Thoughts on Community

I received an email this morning:.
"Neighbors.. I had a visit from a detective last night. On Friday evening a little after 10 pm there were two related events in the neighborhood. One was a hold up about four blocks away as a woman was getting into her car. The second at 10:40 was in the alley. A woman was coming home from work and had parked on their slab. As she got out the suspect approached with a gun which he put to her head. He took her purse and phone and the locked her in the trunk of her car. She used the trunk release to escape. I thought the detective said it was also an attempted kidnapping…We need to be alert and if anyone saw or heard anything, I can connect you to the detective."
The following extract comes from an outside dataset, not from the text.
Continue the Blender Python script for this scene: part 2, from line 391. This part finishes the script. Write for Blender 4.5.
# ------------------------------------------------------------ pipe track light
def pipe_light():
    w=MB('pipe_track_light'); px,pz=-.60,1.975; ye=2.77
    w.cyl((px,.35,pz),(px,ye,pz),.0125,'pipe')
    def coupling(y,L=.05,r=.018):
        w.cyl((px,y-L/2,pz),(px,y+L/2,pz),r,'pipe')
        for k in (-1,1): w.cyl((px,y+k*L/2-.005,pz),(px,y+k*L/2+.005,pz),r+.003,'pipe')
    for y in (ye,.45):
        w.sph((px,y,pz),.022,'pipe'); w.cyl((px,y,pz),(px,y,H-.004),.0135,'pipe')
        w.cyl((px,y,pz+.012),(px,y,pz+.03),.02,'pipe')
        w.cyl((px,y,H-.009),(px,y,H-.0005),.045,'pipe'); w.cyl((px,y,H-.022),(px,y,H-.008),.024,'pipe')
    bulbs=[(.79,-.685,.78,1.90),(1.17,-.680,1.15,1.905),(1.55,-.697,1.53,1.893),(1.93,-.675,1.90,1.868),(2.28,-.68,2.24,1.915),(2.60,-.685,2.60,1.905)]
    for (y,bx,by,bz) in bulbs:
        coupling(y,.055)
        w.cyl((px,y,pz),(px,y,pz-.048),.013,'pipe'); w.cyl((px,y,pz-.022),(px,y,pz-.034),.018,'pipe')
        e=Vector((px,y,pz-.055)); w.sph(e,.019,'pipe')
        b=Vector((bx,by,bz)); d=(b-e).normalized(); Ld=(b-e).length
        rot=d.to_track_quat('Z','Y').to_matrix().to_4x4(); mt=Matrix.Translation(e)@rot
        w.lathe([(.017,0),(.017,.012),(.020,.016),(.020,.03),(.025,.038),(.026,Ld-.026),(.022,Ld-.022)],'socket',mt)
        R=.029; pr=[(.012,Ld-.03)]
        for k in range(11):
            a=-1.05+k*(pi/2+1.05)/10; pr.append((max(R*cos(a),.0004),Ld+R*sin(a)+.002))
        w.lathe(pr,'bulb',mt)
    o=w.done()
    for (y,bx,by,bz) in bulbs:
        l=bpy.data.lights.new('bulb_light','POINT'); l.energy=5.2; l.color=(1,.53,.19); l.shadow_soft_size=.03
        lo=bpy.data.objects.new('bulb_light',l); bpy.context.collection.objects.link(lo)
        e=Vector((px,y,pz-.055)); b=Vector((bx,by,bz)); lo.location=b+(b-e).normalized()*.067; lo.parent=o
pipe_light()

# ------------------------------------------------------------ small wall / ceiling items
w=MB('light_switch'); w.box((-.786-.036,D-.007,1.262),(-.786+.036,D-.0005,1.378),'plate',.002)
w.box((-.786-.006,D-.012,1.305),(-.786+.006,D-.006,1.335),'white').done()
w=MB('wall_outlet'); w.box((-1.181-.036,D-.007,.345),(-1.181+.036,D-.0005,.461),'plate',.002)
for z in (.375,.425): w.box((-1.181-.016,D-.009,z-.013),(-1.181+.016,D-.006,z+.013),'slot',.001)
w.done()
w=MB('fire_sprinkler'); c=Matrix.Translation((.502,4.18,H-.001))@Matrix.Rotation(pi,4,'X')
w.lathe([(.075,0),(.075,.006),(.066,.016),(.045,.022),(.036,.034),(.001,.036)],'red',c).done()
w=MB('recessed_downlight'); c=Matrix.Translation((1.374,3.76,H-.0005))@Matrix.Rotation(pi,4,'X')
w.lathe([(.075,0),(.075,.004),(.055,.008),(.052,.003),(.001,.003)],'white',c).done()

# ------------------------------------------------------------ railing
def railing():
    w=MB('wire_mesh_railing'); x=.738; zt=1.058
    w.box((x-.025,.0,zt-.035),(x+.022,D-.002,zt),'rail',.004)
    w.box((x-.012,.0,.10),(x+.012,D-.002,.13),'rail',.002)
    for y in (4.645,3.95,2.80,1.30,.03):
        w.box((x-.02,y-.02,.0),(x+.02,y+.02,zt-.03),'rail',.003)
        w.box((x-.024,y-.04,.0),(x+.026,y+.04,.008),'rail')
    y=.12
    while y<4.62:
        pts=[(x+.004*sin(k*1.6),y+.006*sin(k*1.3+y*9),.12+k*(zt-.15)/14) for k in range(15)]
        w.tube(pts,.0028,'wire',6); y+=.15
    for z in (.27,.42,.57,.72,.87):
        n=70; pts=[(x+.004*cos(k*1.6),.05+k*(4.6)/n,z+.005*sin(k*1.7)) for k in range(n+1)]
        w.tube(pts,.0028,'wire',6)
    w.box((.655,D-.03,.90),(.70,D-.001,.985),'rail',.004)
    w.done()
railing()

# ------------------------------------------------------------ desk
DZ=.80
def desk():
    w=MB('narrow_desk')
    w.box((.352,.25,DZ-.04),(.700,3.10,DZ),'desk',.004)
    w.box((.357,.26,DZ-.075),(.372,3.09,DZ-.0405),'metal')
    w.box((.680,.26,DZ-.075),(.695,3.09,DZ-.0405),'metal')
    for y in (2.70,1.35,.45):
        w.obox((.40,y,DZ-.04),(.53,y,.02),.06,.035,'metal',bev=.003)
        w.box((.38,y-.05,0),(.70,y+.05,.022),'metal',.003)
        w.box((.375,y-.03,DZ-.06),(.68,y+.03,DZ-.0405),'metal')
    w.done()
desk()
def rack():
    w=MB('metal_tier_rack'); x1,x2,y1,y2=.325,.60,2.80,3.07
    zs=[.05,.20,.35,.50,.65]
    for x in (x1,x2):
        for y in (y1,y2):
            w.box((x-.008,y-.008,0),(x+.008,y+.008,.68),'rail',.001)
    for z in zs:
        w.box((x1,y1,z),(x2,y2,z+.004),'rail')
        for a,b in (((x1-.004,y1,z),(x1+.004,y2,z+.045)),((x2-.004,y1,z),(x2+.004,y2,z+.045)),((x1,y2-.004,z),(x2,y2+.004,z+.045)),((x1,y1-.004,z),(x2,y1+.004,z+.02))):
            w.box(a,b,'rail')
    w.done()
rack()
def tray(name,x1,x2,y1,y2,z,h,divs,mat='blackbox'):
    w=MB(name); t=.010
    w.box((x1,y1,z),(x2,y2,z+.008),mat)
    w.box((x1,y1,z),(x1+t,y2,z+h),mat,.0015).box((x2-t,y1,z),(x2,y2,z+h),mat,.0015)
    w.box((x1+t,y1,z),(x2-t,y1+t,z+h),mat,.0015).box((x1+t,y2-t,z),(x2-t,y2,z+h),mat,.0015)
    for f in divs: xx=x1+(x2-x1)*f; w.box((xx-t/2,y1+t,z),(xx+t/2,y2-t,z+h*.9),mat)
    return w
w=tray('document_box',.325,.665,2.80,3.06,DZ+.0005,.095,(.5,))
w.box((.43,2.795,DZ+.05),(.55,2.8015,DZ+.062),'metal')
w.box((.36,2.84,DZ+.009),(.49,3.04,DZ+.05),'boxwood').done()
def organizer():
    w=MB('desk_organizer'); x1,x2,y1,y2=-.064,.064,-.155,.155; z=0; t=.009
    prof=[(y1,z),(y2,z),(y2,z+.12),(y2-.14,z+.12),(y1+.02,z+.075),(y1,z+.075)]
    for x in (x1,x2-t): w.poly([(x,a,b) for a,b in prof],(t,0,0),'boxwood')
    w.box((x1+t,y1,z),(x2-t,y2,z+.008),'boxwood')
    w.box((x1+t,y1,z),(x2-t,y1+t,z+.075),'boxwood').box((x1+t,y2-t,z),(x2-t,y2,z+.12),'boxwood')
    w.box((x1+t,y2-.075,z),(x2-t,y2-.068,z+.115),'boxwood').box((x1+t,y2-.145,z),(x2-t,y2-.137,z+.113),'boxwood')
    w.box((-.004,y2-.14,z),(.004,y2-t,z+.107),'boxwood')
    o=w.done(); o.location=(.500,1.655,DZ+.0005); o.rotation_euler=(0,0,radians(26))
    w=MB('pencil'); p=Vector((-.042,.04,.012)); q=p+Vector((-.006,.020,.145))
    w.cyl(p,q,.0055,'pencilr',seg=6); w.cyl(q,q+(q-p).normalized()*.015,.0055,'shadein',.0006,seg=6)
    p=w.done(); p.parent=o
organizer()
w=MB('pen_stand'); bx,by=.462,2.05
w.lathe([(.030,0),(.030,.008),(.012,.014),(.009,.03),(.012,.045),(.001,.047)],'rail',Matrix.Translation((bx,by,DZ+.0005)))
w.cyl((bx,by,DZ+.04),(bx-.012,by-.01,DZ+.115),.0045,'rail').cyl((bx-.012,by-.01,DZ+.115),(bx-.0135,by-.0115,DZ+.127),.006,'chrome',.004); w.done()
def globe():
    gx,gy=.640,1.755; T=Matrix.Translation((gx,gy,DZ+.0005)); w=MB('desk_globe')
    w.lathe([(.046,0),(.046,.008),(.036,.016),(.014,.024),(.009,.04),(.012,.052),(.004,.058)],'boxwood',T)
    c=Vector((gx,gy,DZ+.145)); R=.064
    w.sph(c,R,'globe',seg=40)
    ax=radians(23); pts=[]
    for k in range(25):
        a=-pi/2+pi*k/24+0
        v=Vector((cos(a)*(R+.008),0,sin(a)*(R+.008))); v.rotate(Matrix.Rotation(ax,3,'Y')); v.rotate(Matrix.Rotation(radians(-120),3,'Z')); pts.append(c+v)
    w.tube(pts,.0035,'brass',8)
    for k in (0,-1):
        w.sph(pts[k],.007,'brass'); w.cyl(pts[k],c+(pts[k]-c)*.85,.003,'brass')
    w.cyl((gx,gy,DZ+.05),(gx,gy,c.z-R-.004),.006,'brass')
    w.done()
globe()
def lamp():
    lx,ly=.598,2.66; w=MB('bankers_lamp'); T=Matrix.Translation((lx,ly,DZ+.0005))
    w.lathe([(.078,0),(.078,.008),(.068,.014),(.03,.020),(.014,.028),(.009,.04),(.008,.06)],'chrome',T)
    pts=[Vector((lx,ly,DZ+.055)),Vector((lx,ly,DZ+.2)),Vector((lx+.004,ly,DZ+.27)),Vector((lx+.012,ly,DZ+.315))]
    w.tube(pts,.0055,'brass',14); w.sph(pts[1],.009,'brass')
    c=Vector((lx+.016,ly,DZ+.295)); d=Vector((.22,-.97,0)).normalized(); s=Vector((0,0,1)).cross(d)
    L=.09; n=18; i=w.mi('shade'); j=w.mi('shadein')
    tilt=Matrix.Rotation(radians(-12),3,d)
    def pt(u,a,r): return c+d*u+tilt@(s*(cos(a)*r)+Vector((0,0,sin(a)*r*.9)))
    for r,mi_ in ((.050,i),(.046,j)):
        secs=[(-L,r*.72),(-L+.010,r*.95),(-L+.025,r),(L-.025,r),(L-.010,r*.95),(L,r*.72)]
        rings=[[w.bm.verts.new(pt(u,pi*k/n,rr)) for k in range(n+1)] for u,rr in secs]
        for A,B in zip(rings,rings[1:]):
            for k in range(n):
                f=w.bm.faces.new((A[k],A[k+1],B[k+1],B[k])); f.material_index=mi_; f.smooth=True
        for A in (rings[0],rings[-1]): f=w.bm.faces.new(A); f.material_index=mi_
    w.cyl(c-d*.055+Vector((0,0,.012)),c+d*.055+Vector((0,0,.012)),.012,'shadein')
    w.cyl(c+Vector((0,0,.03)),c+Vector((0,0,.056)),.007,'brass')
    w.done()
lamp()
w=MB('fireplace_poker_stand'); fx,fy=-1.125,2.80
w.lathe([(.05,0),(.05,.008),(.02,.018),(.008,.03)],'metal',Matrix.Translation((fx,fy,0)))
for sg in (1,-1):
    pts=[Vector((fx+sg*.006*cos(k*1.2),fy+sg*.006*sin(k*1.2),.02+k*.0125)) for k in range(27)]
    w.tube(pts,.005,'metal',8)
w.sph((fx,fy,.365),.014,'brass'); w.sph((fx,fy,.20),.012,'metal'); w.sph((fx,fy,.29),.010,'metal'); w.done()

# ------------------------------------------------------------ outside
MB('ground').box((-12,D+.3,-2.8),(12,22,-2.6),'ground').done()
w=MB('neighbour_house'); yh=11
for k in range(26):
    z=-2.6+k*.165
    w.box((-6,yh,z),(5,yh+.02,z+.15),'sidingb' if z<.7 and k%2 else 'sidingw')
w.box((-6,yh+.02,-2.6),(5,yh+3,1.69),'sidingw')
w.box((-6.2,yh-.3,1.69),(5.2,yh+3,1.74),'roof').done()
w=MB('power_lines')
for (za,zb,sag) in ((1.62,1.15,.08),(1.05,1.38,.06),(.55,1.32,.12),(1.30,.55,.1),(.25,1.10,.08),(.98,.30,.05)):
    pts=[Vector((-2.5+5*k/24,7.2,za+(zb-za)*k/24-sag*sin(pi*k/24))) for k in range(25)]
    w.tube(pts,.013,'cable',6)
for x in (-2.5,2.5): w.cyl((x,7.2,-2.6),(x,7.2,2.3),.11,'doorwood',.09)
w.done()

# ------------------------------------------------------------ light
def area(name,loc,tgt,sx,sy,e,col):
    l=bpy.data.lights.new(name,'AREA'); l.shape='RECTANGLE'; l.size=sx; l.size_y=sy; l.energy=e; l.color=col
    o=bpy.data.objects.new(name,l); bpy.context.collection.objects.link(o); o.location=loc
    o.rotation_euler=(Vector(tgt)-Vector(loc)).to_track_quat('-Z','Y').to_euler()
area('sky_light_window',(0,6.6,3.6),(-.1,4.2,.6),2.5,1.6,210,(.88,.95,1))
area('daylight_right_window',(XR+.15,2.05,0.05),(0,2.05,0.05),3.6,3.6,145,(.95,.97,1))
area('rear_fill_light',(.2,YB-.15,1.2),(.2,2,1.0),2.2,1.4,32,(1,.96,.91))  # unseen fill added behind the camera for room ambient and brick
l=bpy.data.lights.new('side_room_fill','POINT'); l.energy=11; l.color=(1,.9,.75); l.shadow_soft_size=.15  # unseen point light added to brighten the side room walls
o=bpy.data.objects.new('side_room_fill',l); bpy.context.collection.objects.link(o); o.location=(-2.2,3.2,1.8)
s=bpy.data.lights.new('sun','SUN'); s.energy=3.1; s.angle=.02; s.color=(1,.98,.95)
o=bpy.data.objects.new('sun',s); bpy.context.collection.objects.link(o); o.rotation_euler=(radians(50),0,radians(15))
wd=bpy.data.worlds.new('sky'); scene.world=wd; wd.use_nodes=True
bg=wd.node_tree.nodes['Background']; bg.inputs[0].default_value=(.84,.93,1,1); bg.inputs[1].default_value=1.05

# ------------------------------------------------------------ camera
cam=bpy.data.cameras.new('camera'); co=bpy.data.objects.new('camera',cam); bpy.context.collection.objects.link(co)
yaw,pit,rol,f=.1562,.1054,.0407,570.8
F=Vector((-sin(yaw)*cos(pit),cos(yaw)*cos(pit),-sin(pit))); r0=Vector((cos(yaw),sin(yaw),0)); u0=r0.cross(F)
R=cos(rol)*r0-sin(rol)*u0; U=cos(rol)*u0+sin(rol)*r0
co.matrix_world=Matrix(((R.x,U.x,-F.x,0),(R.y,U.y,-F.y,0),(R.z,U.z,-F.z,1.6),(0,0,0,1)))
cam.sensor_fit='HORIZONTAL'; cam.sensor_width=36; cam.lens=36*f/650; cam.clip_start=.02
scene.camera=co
I felt like I had been kicked in the stomach. I felt panicked. What can I do? What would I do if that happened to me? Why would someone do that?  Why is this happening?
I've had moments like this many, many times in life, although they're not typically as dramatic as this one. It's a moment when I have to decide all over again what I'm actually doing here. As in, what I am actually trying to accomplish with my life? These moments come with experiences of loss, grief, disappointment, frustration, anger, disillusionment. I feel powerless and out of control. I want to fix the unfixable.
Do you ever feel that way?
But you know what often happens in moments like these? Our community, our people rise up and rally around us. Our people show up. Our people don't know what to do to fix it, but they say to us, "I am here. I want to help. What can I do?" Even if there's nothing to be done, even if there's nothing they can fix, they still show up with casseroles, a cup of tea, boxes of tissue, a Netflix movie, an idea, a bottle of wine, chocolate, surveillance cameras, police patrols, the alderman, a prayer.  
I believe in the power of community, not because it fixes the problem but because a community rides it out together. A community says, "I will see you through this."
There is a building in my neighborhood that had likely been a thriving business long ago but has been abandoned for years. This building was the site of a young man's death recently. Last summer, the community got together to decide what to do about this building. The majority voted to tear it down and last week, the crew got to work on the demolition.
The crew is still working to clear away the debris and I like to drive by and check on the progress of the project. In the near future, our community will be able to give input about how to use the land. A park? A garden? A green space? Perhaps allow a new developer to use the land for business? We will likely disagree on the best use of this space. There may be heated debates over the next steps. Each of us will likely push hard to get our idea chosen as the winner. There will be other ideas that aren't chosen and people who don't feel like they got a chance to give their ideas. 
Community is hard too, isn't it? We don't always agree with each other. We feel disappointment and discouragement in our relationships with each other. We hurt each other.
This is what Glennon Doyle Melton means when she says, "Life is brutal. But it’s also beautiful. Brutiful, I call it. Life’s brutal and beautiful are  woven together so tightly that they can’t be separated. Reject the brutal, reject the beauty.”

Community is a beautiful thing. It's a brutal thing. It's brutiful. But it's ours. It's not perfect or lovely always right at the end of the day, but it's ours and we're going to take care of it and we're going to love it. 

Here's the nugget of community: it belongs to all of us. All of us participate and something new will rise out of the debris that not a single one of us would have arrived at alone. It will have the fingerprints of the community on it. It's ours. We will own this. 
Experiencing profound loss or disappointment can be unbearable if we have to shoulder it alone. 
Community provides us with a chance to belong to each other. You belong. I belong. And that beautiful belonging is the most compelling reason we have for sticking together through brutiful times.